[Your task] Copy exactly, please, the lines of the data from its start through the line containing "ts = Vector((-math.sin(R(SUN_AZ))".

[Data]
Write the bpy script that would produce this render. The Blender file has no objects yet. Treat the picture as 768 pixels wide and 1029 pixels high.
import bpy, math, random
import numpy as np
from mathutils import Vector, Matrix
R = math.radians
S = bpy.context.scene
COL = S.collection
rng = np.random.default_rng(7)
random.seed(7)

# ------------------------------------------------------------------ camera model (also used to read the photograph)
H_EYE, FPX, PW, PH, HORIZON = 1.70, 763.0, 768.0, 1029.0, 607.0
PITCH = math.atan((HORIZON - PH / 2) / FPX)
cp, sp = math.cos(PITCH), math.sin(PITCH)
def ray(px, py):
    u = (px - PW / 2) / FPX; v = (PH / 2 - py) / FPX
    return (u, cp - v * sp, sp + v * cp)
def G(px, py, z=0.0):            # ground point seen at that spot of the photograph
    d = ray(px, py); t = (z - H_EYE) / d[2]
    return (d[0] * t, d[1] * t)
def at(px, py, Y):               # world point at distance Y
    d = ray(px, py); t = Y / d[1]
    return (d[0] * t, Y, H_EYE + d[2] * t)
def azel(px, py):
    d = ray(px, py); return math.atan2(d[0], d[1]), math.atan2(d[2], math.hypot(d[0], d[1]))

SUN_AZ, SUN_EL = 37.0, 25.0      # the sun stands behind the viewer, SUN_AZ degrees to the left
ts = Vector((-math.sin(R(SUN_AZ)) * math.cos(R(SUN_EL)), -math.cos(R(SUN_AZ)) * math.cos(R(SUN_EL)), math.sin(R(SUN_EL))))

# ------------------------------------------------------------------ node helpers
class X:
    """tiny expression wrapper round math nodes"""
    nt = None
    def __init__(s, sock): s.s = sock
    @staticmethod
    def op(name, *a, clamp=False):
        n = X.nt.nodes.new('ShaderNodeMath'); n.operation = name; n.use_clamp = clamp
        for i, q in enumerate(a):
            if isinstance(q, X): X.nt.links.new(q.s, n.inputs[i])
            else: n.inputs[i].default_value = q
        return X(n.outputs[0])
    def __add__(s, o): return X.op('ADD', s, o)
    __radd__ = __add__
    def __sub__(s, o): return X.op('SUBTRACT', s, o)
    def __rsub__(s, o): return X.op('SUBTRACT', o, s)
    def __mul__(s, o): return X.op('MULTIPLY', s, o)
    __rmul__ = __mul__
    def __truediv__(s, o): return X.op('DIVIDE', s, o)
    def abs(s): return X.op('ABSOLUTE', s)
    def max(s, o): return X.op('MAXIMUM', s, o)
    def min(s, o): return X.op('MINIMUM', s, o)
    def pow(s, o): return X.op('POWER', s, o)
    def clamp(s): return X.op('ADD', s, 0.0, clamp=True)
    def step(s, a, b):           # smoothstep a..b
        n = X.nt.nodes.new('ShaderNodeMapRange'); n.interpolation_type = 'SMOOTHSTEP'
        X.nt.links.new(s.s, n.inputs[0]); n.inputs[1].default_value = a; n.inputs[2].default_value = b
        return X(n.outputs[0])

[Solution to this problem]
Write the bpy script that would produce this render. The Blender file has no objects yet. Treat the picture as 768 pixels wide and 1029 pixels high.
import bpy, math, random
import numpy as np
from mathutils import Vector, Matrix
R = math.radians
S = bpy.context.scene
COL = S.collection
rng = np.random.default_rng(7)
random.seed(7)

# ------------------------------------------------------------------ camera model (also used to read the photograph)
H_EYE, FPX, PW, PH, HORIZON = 1.70, 763.0, 768.0, 1029.0, 607.0
PITCH = math.atan((HORIZON - PH / 2) / FPX)
cp, sp = math.cos(PITCH), math.sin(PITCH)
def ray(px, py):
    u = (px - PW / 2) / FPX; v = (PH / 2 - py) / FPX
    return (u, cp - v * sp, sp + v * cp)
def G(px, py, z=0.0):            # ground point seen at that spot of the photograph
    d = ray(px, py); t = (z - H_EYE) / d[2]
    return (d[0] * t, d[1] * t)
def at(px, py, Y):               # world point at distance Y
    d = ray(px, py); t = Y / d[1]
    return (d[0] * t, Y, H_EYE + d[2] * t)
def azel(px, py):
    d = ray(px, py); return math.atan2(d[0], d[1]), math.atan2(d[2], math.hypot(d[0], d[1]))

SUN_AZ, SUN_EL = 37.0, 25.0      # the sun stands behind the viewer, SUN_AZ degrees to the left
ts = Vector((-math.sin(R(SUN_AZ)) * math.cos(R(SUN_EL)), -math.cos(R(SUN_AZ)) * math.cos(R(SUN_EL)), math.sin(R(SUN_EL))))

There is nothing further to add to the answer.